MIDWAY —  On the mild Thursday evening of June 6, 2024 I saw Charitable Acts Theatre’s production of Our Town by Thornton Wilder. The venue was nearly sold out with friends and relatives, and the production ran approximately two and a half hours with a pair of intermissions between acts one and two. The show is double cast, and I had the opportunity to see The cast featuring Cathy Ostler as the stage manager and Julie Doud as Mrs. Gibbs. My hope is that these details excite you even more than Professor Willard’s ramblings about Grover’s Corners do in act one, because this was a simple but beautiful show. Watching Our Town was as peaceful as sitting and watching the sunset for a few hours. No hustle, little — though excellently done — spectacle, and a rare treat to see as UTBA only has one other review of Our Town in the last ten years. 

My immediate praise goes to the direction of Kristen Hughes. The staging and timing of each character’s entrances was superb. The show’s turn of the century time period and rural setting lends itself to a pace that ambles. The show never felt rushed, but no movement felt wasted either. Characters would arrive like clockwork and stop when the Stage Manager made it so. I was particularly impressed by the staging in act 2. I loved the near stillness of the ensemble assembled in the cemetery, and the juxtaposition of the mourners set up center. It allowed the audience to see from the perspective that they needed to to make those moments work. It was clear that cast and creative team all understood the text of these moments, and that is a huge success from Hughes. 

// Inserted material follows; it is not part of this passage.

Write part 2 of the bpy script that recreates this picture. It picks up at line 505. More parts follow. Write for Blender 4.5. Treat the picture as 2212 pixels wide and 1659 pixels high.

Charitable Acts Theatre ; 2024 ; Our Town ; Wasatch County ; Midway ;

Our Town plays at Historic Midway Town Hall Through June 15. | PC: Laura Hicken

In a similar fashion, I was impressed by lighting design from Adam Gowers.The story spans more than a decade but is centered on three significant days in the lives of George Gibbs and Emily Webb. I noticed dully that the lights would change as time passed in the day, but it wasn’t overt. The three days were also lit with subtle tonal shifts as the wedding act was brighter than the funeral act. It was just enough to matter and not enough to notice and Gowers had excellent finesse on this production. 

The other technical elements were functional and lovely for what they did. I loved the period choices for the costumes by a team of five talented sewers and designers. Each character looked neat and smart as if they had a caring mother to launder and dry clothes. The wedding dress worn by Emily was elegant and made her radiant on stage next to all the other characters. Similar care was taken in regards to scenic design and sound scaping. The iconic use of two ladders for Emily and George to climb as they watched one another from their windows was nice. There was also an exciting, though sometimes overwhelming, use of smell in the play. I thought it was a creative choice with a lot of potential, but at times things smelled as if they were burning, and I’m not sure that was the intent. 

Ostler’s performance as the stage manager was delightful. She hilariously responded to the action of the play while maintaining the mystique and aura of an all knowing figure who discusses both past and future events as if she had a foot in both. I loved the understanding she brought to the character’s poignant moments, and the humor she brought when it was merited. It was like having the ultimate tour guide to Grover’s Corners who loved and anticipated everything about the town. 

Naomi Hansen excelled playing the ingénue Emily Webb. Her fierce sincerity when asking the question “Am I pretty?” to her mother was so endearing. It was lovely to see the mother daughter relationship played out between Hansen and Nicole Holbrook who played Mrs. Webb in the June 6 cast. They had a conversation that didn’t feel dated, but took depression era text and made it relevant and poignant in today’s body positive society. She carried this same energy and uncertainty into act two, and mostly delivered on the character’s arc in the third act. I felt that her need to leave her memories and return to death was a little abrupt, but some of that was simply how she played the character.

Charitable Acts Theatre ; 2024 ; Our Town ; Wasatch County ; Midway ;

PC: Laura Hicken | Art by Simon Zabaldo

Similarly, Thomas Greenwood was a solid George. He didn’t overact the funeral scenes, and he dug well into the head of George in the soda shop scene where George is seeking for the right words to tell Emily how he feels. The love story between George and Emily was sweet, warm and most of all believable because of how the two played their parts. It was a strong ensemble effort with praise to be given to each of the Grover’s Corners residents — living and dead. 

Driving through Provo Canyon into Heber City and then Midway feels like taking a plunge back in time. Houses are spread further apart. The highway runs down a real main street and local eateries and businesses fill the area. This production funds the Wasatch Community Foundation which drives home the powerful feeling of community in the play. This show in this location felt like Americana at its finest and was a production that brought tears to many eyes. It may well be worth the trip to make the scenic drive and enjoy the double cast of Our Town in Midway.